Justice for Tyre Nichols

27 Jan, 23

Dear Friends,

Like many of you, I am struggling to find the words after the release of the video that shows Tyre Nichols being brutally beaten by five police officers in Memphis, TN. Some will bear witness to the video and others know the horror it contains without ever watching it. How do we heal wounds that cut deep across time, place, and memory? How do we seek justice for Tyre Nichols and protect others from brutality? In these moments of collective sorrow and outrage, we must come together in pursuit of justice, safety, and dignity for all.

When Black communities cry out in pain and anger, it is because we see ourselves in the children who now find themselves without a parent; or the mother weeping for her lost child who is reduced to their last moments on this earth; or in the faces of Tyre Nichols, George Floyd, Breonna Taylor and others whose lives were brutally ended on a day that started out like any other day. We know how fear and anxiety can take over when stopped by police because we’ve seen too many "routine" stops end in death even with the bodycams rolling. We’ve experienced our own unwarranted stops and unfounded suspicions that can lead to the loss of our freedom or our lives. This is part of the Black experience in America, and it takes a toll on our mental health, our lives, and our communities.

Across this country, communities of color are disproportionately impacted by our criminal justice system and police practices. Mass incarceration, stop and frisk policies, pretext stops, racial profiling, discriminatory drug laws, and broken-windows policing have ensnared multiple generations in an unequal justice system. Black people continue to be killed by police at a higher rate than other groups. In the nearly three years since George Floyd’s murder, the number of Black people killed by police has increased.

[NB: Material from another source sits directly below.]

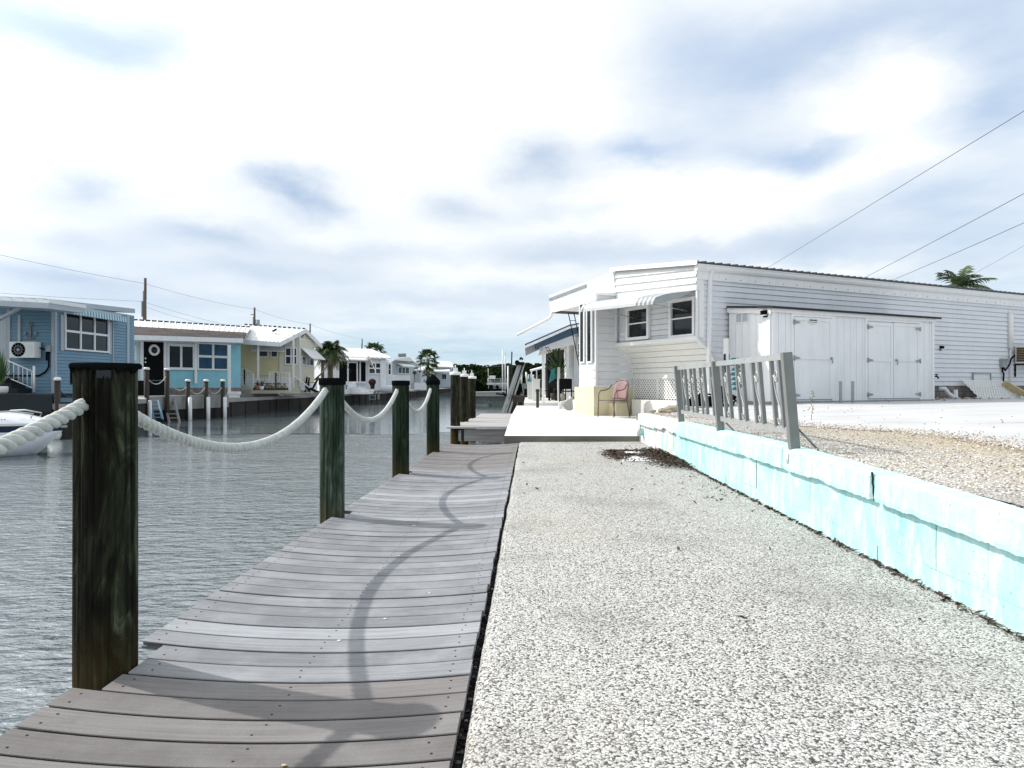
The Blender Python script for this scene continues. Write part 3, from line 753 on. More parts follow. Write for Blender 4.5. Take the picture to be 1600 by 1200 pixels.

Police hold two of the greatest powers imaginable in this country–the power to curtail one's freedom through arrest and the power to use deadly force on behalf of the state. Given the power they wield over our fundamental rights to life and liberty in a broken system, police must be held to highest standards of accountability and justice. As long as accountability and equal justice remain elusive, communities will experience anguish, frustration, and distrust.

These moments that grip us as a nation and shock the conscience are not isolated incidents; they reflect the systemic injustices that shape our legal system and institutions in devastating ways. We must work together to equitably transform our justice system and policing practices to make our communities safer and answer the call for justice that has been echoing across this country for centuries. That’s what drives the work we’re doing in Harris County today and every day.